Financial Returns of Search Funds: Analyzing the Data from 1984-2019
Search funds have become a notable path for aspiring entrepreneurs and investors alike, offering a unique avenue to significant financial returns and entrepreneurial leadership. The 2020 Search Fund Study, conducted by Stanford Graduate School of Business, provides comprehensive data on the financial performance of search funds formed in the United States and Canada since 1984. This article delves into the financial returns, examining key metrics such as internal rate of return (IRR), return on investment (ROI), and the overall equity value generated for investors and entrepreneurs.
Understanding Search Fund Financial Metrics
The primary financial metrics used to assess the performance of search funds are the internal rate of return (IRR) and the return on investment (ROI). IRR represents the annual compounded rate of return generated by an investment, while ROI measures the multiple of initial capital returned to investors. Both metrics provide crucial insights into the financial success of search funds over time.
Historical Performance and Aggregate Returns
Since 1984, traditional search funds have collectively raised over $1.4 billion in equity capital, resulting in approximately $6.9 billion in equity value for investors and an estimated $1.8 billion for entrepreneurs. This translates to an impressive aggregate pre-tax IRR of 32.6% as of the end of 2019, slightly down from 33.7% in the previous study. The overall ROI for investors stood at 5.5x, reflecting the multiple of initial investment returned.
The study also highlights the impact of outliers on these metrics. Excluding the top five highest-returning funds, the IRR for the remaining funds increased, indicating that the broader pool of search funds is performing well, with a larger number of high-return funds emerging.
Trends in Acquisition and Exit Activity
The number of search funds that successfully acquire companies has remained high, with 67% of all searchers making an acquisition. However, the percentage of searches ending without an acquisition has also increased slightly, from 31% to 33%. This underscores the challenges inherent in the search and acquisition process, emphasizing the importance of strategic planning and robust support networks for searchers.
Of the acquired companies, 75% achieved a gain in equity value, an improvement from 71% in the 2018 study. This indicates that while fewer searchers are completing acquisitions, those who do are experiencing a higher likelihood of success.
Impact of Acquisition Size and Industry
The size of acquired companies has shown a trend towards smaller deals, with the median acquisition price decreasing to $10 million in 2018-2019. Median revenue for acquired companies also dropped to $6.3 million, reflecting a focus on smaller but potentially high-growth targets. The median EBITDA multiple paid remained stable at 6.0x, indicating consistent valuation practices despite variations in deal sizes.
Healthcare, software, and tech-enabled services have emerged as popular industries for acquisitions, reflecting broader market trends and the potential for significant value creation in these sectors.
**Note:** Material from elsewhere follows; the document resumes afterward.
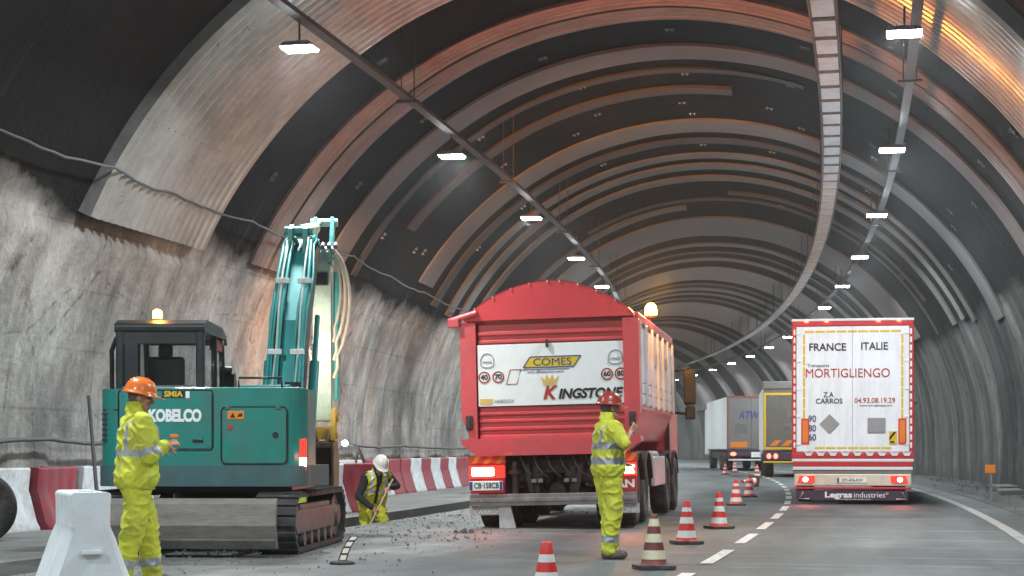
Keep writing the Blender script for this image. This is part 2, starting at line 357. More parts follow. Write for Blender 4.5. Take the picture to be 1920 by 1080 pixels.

The preference for industries with stable cash flows and growth potential remains a cornerstone of successful search fund acquisitions.
Key Lessons for Search Fund Entrepreneurs and Investors
The data from the 2020 study provides several key takeaways for both search fund entrepreneurs and investors:
Diverse Strategies Lead to Success: Both high-volume and deep-dive search strategies have their merits, and successful searchers often adapt their approach based on evolving market conditions and opportunities.
Importance of Robust Support Networks: Searchers with strong networks of mentors, advisors, and investors tend to have higher success rates in completing acquisitions and generating positive returns.
Focus on Growth Industries: Targeting industries with stable cash flows and growth potential, such as healthcare and technology, can enhance the likelihood of successful acquisitions and financial returns.
Smaller Deals, Higher Returns: The trend towards smaller acquisition sizes suggests that there are significant opportunities in the lower middle market, where companies can be acquired at attractive valuations and scaled effectively.
Conclusion
The financial returns of search funds, as evidenced by the 2020 study, continue to be robust, offering attractive opportunities for entrepreneurs and investors. With an aggregate IRR of 32.6% and a 5.5x ROI, search funds have demonstrated their potential to generate substantial wealth and entrepreneurial success. As the search fund model evolves, understanding these financial metrics and trends will be crucial for those looking to embark on this entrepreneurial path.